== PROMPT ==
Reproduce each of the lines word for word.

== DATA ==
⁂

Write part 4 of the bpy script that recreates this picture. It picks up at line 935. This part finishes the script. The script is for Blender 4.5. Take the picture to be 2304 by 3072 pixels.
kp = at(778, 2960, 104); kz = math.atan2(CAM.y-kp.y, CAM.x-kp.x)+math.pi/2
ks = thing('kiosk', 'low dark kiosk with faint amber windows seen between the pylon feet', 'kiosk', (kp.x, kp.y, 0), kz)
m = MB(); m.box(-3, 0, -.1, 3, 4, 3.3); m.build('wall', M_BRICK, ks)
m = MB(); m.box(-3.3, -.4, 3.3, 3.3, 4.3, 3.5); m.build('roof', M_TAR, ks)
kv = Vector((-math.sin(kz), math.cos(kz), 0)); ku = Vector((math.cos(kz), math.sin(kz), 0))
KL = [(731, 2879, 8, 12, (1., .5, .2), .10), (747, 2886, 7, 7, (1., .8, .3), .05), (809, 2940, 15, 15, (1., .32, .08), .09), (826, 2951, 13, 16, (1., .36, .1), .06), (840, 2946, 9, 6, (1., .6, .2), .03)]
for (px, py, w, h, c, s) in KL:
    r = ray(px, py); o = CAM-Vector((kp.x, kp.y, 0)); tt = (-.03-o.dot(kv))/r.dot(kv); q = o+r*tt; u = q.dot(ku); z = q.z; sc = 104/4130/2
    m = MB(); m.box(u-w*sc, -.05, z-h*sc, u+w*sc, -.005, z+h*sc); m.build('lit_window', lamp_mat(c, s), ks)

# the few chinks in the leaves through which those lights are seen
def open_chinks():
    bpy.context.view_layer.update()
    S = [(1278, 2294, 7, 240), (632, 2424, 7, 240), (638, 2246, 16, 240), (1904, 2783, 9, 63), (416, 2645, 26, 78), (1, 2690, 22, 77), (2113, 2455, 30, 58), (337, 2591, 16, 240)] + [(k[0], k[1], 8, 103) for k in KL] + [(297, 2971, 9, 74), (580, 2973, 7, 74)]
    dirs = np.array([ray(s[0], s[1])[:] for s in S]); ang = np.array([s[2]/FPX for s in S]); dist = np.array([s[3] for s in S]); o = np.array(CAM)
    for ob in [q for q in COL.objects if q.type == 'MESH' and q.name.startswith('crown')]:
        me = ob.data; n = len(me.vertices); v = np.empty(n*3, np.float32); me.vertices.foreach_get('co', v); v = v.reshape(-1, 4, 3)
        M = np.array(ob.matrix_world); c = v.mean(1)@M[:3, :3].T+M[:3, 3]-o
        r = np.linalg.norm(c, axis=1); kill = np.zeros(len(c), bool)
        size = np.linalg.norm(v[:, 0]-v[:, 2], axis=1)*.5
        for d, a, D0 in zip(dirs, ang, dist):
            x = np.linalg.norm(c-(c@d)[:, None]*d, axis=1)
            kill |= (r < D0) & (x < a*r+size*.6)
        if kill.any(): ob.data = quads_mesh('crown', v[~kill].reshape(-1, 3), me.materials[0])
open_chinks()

⁂

== SOLUTION BELOW ==
Write part 4 of the bpy script that recreates this picture. It picks up at line 935. This part finishes the script. The script is for Blender 4.5. Take the picture to be 2304 by 3072 pixels.
kp = at(778, 2960, 104); kz = math.atan2(CAM.y-kp.y, CAM.x-kp.x)+math.pi/2
ks = thing('kiosk', 'low dark kiosk with faint amber windows seen between the pylon feet', 'kiosk', (kp.x, kp.y, 0), kz)
m = MB(); m.box(-3, 0, -.1, 3, 4, 3.3); m.build('wall', M_BRICK, ks)
m = MB(); m.box(-3.3, -.4, 3.3, 3.3, 4.3, 3.5); m.build('roof', M_TAR, ks)
kv = Vector((-math.sin(kz), math.cos(kz), 0)); ku = Vector((math.cos(kz), math.sin(kz), 0))
KL = [(731, 2879, 8, 12, (1., .5, .2), .10), (747, 2886, 7, 7, (1., .8, .3), .05), (809, 2940, 15, 15, (1., .32, .08), .09), (826, 2951, 13, 16, (1., .36, .1), .06), (840, 2946, 9, 6, (1., .6, .2), .03)]
for (px, py, w, h, c, s) in KL:
    r = ray(px, py); o = CAM-Vector((kp.x, kp.y, 0)); tt = (-.03-o.dot(kv))/r.dot(kv); q = o+r*tt; u = q.dot(ku); z = q.z; sc = 104/4130/2
    m = MB(); m.box(u-w*sc, -.05, z-h*sc, u+w*sc, -.005, z+h*sc); m.build('lit_window', lamp_mat(c, s), ks)

# the few chinks in the leaves through which those lights are seen
def open_chinks():
    bpy.context.view_layer.update()
    S = [(1278, 2294, 7, 240), (632, 2424, 7, 240), (638, 2246, 16, 240), (1904, 2783, 9, 63), (416, 2645, 26, 78), (1, 2690, 22, 77), (2113, 2455, 30, 58), (337, 2591, 16, 240)] + [(k[0], k[1], 8, 103) for k in KL] + [(297, 2971, 9, 74), (580, 2973, 7, 74)]
    dirs = np.array([ray(s[0], s[1])[:] for s in S]); ang = np.array([s[2]/FPX for s in S]); dist = np.array([s[3] for s in S]); o = np.array(CAM)
    for ob in [q for q in COL.objects if q.type == 'MESH' and q.name.startswith('crown')]:
        me = ob.data; n = len(me.vertices); v = np.empty(n*3, np.float32); me.vertices.foreach_get('co', v); v = v.reshape(-1, 4, 3)
        M = np.array(ob.matrix_world); c = v.mean(1)@M[:3, :3].T+M[:3, 3]-o
        r = np.linalg.norm(c, axis=1); kill = np.zeros(len(c), bool)
        size = np.linalg.norm(v[:, 0]-v[:, 2], axis=1)*.5
        for d, a, D0 in zip(dirs, ang, dist):
            x = np.linalg.norm(c-(c@d)[:, None]*d, axis=1)
            kill |= (r < D0) & (x < a*r+size*.6)
        if kill.any(): ob.data = quads_mesh('crown', v[~kill].reshape(-1, 3), me.materials[0])
open_chinks()